_Task prompt_:
The listing below should be copied in full, word for word.

>> BEGIN

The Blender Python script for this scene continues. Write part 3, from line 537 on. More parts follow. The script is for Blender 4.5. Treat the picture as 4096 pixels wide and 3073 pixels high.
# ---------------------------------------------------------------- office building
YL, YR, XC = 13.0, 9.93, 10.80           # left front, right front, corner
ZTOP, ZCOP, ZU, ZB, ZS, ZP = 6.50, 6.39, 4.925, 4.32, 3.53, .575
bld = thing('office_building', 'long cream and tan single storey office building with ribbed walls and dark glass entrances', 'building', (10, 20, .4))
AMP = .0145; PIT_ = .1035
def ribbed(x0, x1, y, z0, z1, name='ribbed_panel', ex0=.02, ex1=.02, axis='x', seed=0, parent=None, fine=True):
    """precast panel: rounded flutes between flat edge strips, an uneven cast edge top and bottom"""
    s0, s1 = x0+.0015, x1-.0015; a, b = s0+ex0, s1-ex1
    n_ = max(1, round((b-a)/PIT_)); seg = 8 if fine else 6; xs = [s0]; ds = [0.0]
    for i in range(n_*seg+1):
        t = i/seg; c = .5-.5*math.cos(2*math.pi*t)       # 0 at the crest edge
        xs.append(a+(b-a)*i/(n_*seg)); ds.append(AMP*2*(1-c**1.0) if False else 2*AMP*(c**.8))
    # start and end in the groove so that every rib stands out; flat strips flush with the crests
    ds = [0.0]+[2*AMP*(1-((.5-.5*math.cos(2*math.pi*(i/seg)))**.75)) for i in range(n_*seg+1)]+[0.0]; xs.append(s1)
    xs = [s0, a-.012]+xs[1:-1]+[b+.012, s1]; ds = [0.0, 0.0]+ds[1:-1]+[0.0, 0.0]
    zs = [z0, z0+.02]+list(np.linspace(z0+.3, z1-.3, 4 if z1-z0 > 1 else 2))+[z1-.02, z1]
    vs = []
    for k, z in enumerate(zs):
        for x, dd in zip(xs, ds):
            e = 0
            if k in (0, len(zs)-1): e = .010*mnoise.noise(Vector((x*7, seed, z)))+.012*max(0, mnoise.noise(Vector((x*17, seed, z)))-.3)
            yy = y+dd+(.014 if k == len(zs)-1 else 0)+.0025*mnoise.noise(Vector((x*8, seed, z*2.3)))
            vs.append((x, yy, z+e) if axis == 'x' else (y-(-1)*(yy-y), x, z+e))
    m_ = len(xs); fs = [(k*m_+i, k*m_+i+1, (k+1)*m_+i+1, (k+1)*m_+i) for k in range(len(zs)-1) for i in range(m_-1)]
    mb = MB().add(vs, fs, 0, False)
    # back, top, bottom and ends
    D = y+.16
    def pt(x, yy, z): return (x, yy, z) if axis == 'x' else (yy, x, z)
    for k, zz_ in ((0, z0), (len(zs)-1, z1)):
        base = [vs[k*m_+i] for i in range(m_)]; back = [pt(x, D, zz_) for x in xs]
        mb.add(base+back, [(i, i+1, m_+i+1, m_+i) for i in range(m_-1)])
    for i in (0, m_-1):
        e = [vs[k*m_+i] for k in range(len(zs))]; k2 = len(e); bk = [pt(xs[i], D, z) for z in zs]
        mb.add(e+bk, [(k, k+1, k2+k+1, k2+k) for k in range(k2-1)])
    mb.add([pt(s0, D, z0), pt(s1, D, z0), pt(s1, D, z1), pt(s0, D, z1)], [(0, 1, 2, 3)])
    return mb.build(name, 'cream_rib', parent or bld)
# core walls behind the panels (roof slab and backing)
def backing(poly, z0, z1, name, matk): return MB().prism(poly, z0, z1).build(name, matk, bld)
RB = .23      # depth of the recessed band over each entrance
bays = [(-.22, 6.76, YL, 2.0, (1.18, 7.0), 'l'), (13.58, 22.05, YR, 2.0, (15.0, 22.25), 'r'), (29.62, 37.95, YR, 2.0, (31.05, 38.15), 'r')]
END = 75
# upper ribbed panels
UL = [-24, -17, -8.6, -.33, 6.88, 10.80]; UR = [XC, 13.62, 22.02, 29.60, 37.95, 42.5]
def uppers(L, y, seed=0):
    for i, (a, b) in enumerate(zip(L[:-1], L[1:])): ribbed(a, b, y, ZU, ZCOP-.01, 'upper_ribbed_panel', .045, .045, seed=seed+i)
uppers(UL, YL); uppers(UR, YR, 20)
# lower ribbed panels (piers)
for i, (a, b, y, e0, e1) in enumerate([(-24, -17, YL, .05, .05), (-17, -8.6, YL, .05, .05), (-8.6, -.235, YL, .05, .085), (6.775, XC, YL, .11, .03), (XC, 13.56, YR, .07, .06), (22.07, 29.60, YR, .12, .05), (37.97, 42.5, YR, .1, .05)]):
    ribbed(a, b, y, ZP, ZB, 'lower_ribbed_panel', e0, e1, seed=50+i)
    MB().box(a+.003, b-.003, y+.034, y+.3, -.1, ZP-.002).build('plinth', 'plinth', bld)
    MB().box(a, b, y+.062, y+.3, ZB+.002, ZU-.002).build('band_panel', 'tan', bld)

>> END

_Task result_:
The Blender Python script for this scene continues. Write part 3, from line 537 on. More parts follow. The script is for Blender 4.5. Treat the picture as 4096 pixels wide and 3073 pixels high.
# ---------------------------------------------------------------- office building
YL, YR, XC = 13.0, 9.93, 10.80           # left front, right front, corner
ZTOP, ZCOP, ZU, ZB, ZS, ZP = 6.50, 6.39, 4.925, 4.32, 3.53, .575
bld = thing('office_building', 'long cream and tan single storey office building with ribbed walls and dark glass entrances', 'building', (10, 20, .4))
AMP = .0145; PIT_ = .1035
def ribbed(x0, x1, y, z0, z1, name='ribbed_panel', ex0=.02, ex1=.02, axis='x', seed=0, parent=None, fine=True):
    """precast panel: rounded flutes between flat edge strips, an uneven cast edge top and bottom"""
    s0, s1 = x0+.0015, x1-.0015; a, b = s0+ex0, s1-ex1
    n_ = max(1, round((b-a)/PIT_)); seg = 8 if fine else 6; xs = [s0]; ds = [0.0]
    for i in range(n_*seg+1):
        t = i/seg; c = .5-.5*math.cos(2*math.pi*t)       # 0 at the crest edge
        xs.append(a+(b-a)*i/(n_*seg)); ds.append(AMP*2*(1-c**1.0) if False else 2*AMP*(c**.8))
    # start and end in the groove so that every rib stands out; flat strips flush with the crests
    ds = [0.0]+[2*AMP*(1-((.5-.5*math.cos(2*math.pi*(i/seg)))**.75)) for i in range(n_*seg+1)]+[0.0]; xs.append(s1)
    xs = [s0, a-.012]+xs[1:-1]+[b+.012, s1]; ds = [0.0, 0.0]+ds[1:-1]+[0.0, 0.0]
    zs = [z0, z0+.02]+list(np.linspace(z0+.3, z1-.3, 4 if z1-z0 > 1 else 2))+[z1-.02, z1]
    vs = []
    for k, z in enumerate(zs):
        for x, dd in zip(xs, ds):
            e = 0
            if k in (0, len(zs)-1): e = .010*mnoise.noise(Vector((x*7, seed, z)))+.012*max(0, mnoise.noise(Vector((x*17, seed, z)))-.3)
            yy = y+dd+(.014 if k == len(zs)-1 else 0)+.0025*mnoise.noise(Vector((x*8, seed, z*2.3)))
            vs.append((x, yy, z+e) if axis == 'x' else (y-(-1)*(yy-y), x, z+e))
    m_ = len(xs); fs = [(k*m_+i, k*m_+i+1, (k+1)*m_+i+1, (k+1)*m_+i) for k in range(len(zs)-1) for i in range(m_-1)]
    mb = MB().add(vs, fs, 0, False)
    # back, top, bottom and ends
    D = y+.16
    def pt(x, yy, z): return (x, yy, z) if axis == 'x' else (yy, x, z)
    for k, zz_ in ((0, z0), (len(zs)-1, z1)):
        base = [vs[k*m_+i] for i in range(m_)]; back = [pt(x, D, zz_) for x in xs]
        mb.add(base+back, [(i, i+1, m_+i+1, m_+i) for i in range(m_-1)])
    for i in (0, m_-1):
        e = [vs[k*m_+i] for k in range(len(zs))]; k2 = len(e); bk = [pt(xs[i], D, z) for z in zs]
        mb.add(e+bk, [(k, k+1, k2+k+1, k2+k) for k in range(k2-1)])
    mb.add([pt(s0, D, z0), pt(s1, D, z0), pt(s1, D, z1), pt(s0, D, z1)], [(0, 1, 2, 3)])
    return mb.build(name, 'cream_rib', parent or bld)
# core walls behind the panels (roof slab and backing)
def backing(poly, z0, z1, name, matk): return MB().prism(poly, z0, z1).build(name, matk, bld)
RB = .23      # depth of the recessed band over each entrance
bays = [(-.22, 6.76, YL, 2.0, (1.18, 7.0), 'l'), (13.58, 22.05, YR, 2.0, (15.0, 22.25), 'r'), (29.62, 37.95, YR, 2.0, (31.05, 38.15), 'r')]
END = 75
# upper ribbed panels
UL = [-24, -17, -8.6, -.33, 6.88, 10.80]; UR = [XC, 13.62, 22.02, 29.60, 37.95, 42.5]
def uppers(L, y, seed=0):
    for i, (a, b) in enumerate(zip(L[:-1], L[1:])): ribbed(a, b, y, ZU, ZCOP-.01, 'upper_ribbed_panel', .045, .045, seed=seed+i)
uppers(UL, YL); uppers(UR, YR, 20)
# lower ribbed panels (piers)
for i, (a, b, y, e0, e1) in enumerate([(-24, -17, YL, .05, .05), (-17, -8.6, YL, .05, .05), (-8.6, -.235, YL, .05, .085), (6.775, XC, YL, .11, .03), (XC, 13.56, YR, .07, .06), (22.07, 29.60, YR, .12, .05), (37.97, 42.5, YR, .1, .05)]):
    ribbed(a, b, y, ZP, ZB, 'lower_ribbed_panel', e0, e1, seed=50+i)
    MB().box(a+.003, b-.003, y+.034, y+.3, -.1, ZP-.002).build('plinth', 'plinth', bld)
    MB().box(a, b, y+.062, y+.3, ZB+.002, ZU-.002).build('band_panel', 'tan', bld)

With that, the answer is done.